# Stated exercise
Drop every picture. Then return, exactly, the lines from the beginning of the listing below through the one containing "SC.camera = cam".

++++++++++++++++++++

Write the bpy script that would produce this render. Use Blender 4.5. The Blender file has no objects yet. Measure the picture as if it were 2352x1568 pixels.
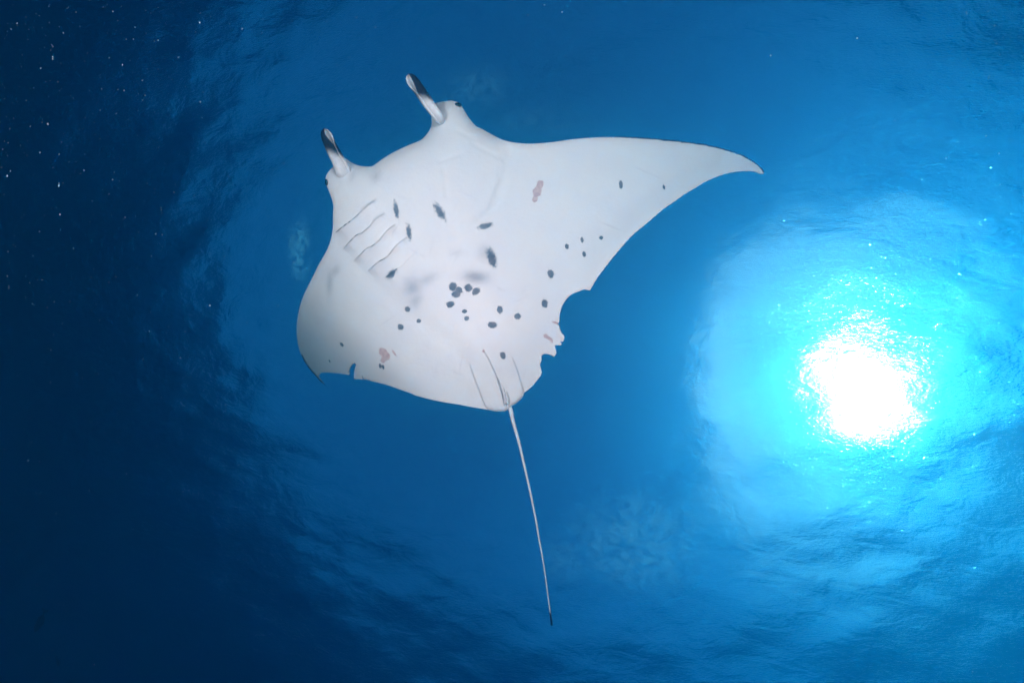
import bpy, bmesh, math, random
import numpy as np
from mathutils import Vector, Matrix, geometry

# ------------------------------------------------------------------ frame
# picture coordinates below are in a 2352 x 1568 frame; z is metres from the lens
W, H, F = 2352.0, 1568.0, 850.0
SC = bpy.context.scene
COL = SC.collection
RNG = np.random.default_rng(7)
random.seed(7)

up_c = Vector((135, 105, -F)).normalized()              # the zenith, in camera axes
xw = (Vector((1, 0, 0)) - up_c * up_c.x).normalized()
yw = up_c.cross(xw)
R = Matrix((xw, yw, up_c))                            # camera axes -> world axes
CAM_Z = -6.5

def ray(px, py):
    """world direction whose camera-forward component is 1"""
    return R @ Vector(((px - W / 2) / F, -(py - H / 2) / F, -1.0))

CAM = Vector((0, 0, CAM_Z))

# ------------------------------------------------------------------ camera
cd = bpy.data.cameras.new("camera")
cam = bpy.data.objects.new("camera", cd)
COL.objects.link(cam)
cd.sensor_width = 36.0
cd.lens = F / W * 36.0
cd.clip_start = 0.02
cd.clip_end = 6000.0
cam.matrix_world = Matrix.Translation(CAM) @ R.to_4x4()
SC.camera = cam

# ------------------------------------------------------------------ sky and sun
s_water = ray(1985, 890).normalized()                 # where the sun stands seen from under water
zen_w = math.acos(s_water.z)
zen_a = math.asin(min(0.995, 1.333 * math.sin(zen_w)))  # the same sun above the surface
az = math.atan2(s_water.y, s_water.x)
s_air = Vector((math.sin(zen_a) * math.cos(az), math.sin(zen_a) * math.sin(az), math.cos(zen_a)))

wd = bpy.data.worlds.new("World")
SC.world = wd
wd.use_nodes = True
nt = wd.node_tree
sky = nt.nodes.new("ShaderNodeTexSky")
sky.sky_type = 'NISHITA'
sky.sun_disc = False
sky.dust_density = 1.0
sky.ozone_density = 5.0
sky.sun_elevation = math.pi / 2 - zen_a
sky.sun_rotation = math.pi / 2 - az
nt.links.new(sky.outputs[0], nt.nodes["Background"].inputs[0])
nt.nodes["Background"].inputs[1].default_value = 0.05

sl = bpy.data.lights.new("sun", 'SUN')
sl.energy = 4.6
sl.angle = math.radians(0.6)
sl.color = (1.0, 0.63, 0.55)
sun = bpy.data.objects.new("sun", sl)
COL.objects.link(sun)
sun.rotation_euler = s_air.to_track_quat('Z', 'Y').to_euler()
sun.location = (0, 0, 30)

vs = SC.view_settings
vs.view_transform = 'Standard'
vs.look = 'None'
vs.exposure = 1.35
vs.gamma = 1.0
SC.render.engine = 'CYCLES'
cy = SC.cycles
cy.use_denoising = True
cy.use_adaptive_sampling = True
cy.adaptive_threshold = 0.02
cy.max_bounces = 10
cy.volume_bounces = 3
cy.transmission_bounces = 8
cy.glossy_bounces = 4
cy.sample_clamp_indirect = 8.0
cy.blur_glossy = 0.5

# ------------------------------------------------------------------ helpers
def mat(name):
    m = bpy.data.materials.new(name)
    m.use_nodes = True
    n = m.node_tree.nodes
    return m, n, m.node_tree.links

def link_mesh(name, me, parent=None, m=None):
    o = bpy.data.objects.new(name, me)
    COL.objects.link(o)
    if parent is not None:
        o.parent = parent
    if m is not None and not me.materials:
        me.materials.append(m)
    return o

def np_mesh(name, V, Fc, smooth=True):
    me = bpy.data.meshes.new(name)
    me.from_pydata([], [], [])
    V = np.asarray(V, dtype=np.float32)
    Fc = np.asarray(Fc, dtype=np.int32)
    k = Fc.shape[1]
    me.vertices.add(len(V))
    me.vertices.foreach_set("co", V.ravel())
    me.loops.add(Fc.size)
    me.loops.foreach_set("vertex_index", Fc.ravel())
    me.polygons.add(len(Fc))
    me.polygons.foreach_set("loop_start", np.arange(0, Fc.size, k, dtype=np.int32))
    me.polygons.foreach_set("use_smooth", np.full(len(Fc), smooth))
    me.update(calc_edges=True)
    me.validate()
    return me

# ------------------------------------------------------------------ sea surface
def wave_height(X, Y):
    rng = np.random.default_rng(21)
    Z = np.zeros_like(X)
    main = math.radians(80)
    for i in range(70):
        lam = 0.42 * (11.0 / 0.42) ** rng.random()
        th = main + rng.normal(0, 0.55)
        k = 2 * math.pi / lam
        steep = 0.019 * (1.0 if lam < 4 else 0.7)
        a = steep / k
        ph = rng.random() * 6.283
        # wave groups so that the chop is patchy
        g = 0.55 + 0.45 * np.sin((X * math.cos(th + 1.1) + Y * math.sin(th + 1.1)) * k / (3.5 + 2 * rng.random()) + ph * 3)
        p = (X * math.cos(th) + Y * math.sin(th)) * k + ph
        Z += a * g * (np.sin(p) + 0.22 * np.cos(2 * p))
    return Z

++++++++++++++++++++

# Exercise output
Write the bpy script that would produce this render. Use Blender 4.5. The Blender file has no objects yet. Measure the picture as if it were 2352x1568 pixels.
import bpy, bmesh, math, random
import numpy as np
from mathutils import Vector, Matrix, geometry

# ------------------------------------------------------------------ frame
# picture coordinates below are in a 2352 x 1568 frame; z is metres from the lens
W, H, F = 2352.0, 1568.0, 850.0
SC = bpy.context.scene
COL = SC.collection
RNG = np.random.default_rng(7)
random.seed(7)

up_c = Vector((135, 105, -F)).normalized()              # the zenith, in camera axes
xw = (Vector((1, 0, 0)) - up_c * up_c.x).normalized()
yw = up_c.cross(xw)
R = Matrix((xw, yw, up_c))                            # camera axes -> world axes
CAM_Z = -6.5

def ray(px, py):
    """world direction whose camera-forward component is 1"""
    return R @ Vector(((px - W / 2) / F, -(py - H / 2) / F, -1.0))

CAM = Vector((0, 0, CAM_Z))

# ------------------------------------------------------------------ camera
cd = bpy.data.cameras.new("camera")
cam = bpy.data.objects.new("camera", cd)
COL.objects.link(cam)
cd.sensor_width = 36.0
cd.lens = F / W * 36.0
cd.clip_start = 0.02
cd.clip_end = 6000.0
cam.matrix_world = Matrix.Translation(CAM) @ R.to_4x4()
SC.camera = cam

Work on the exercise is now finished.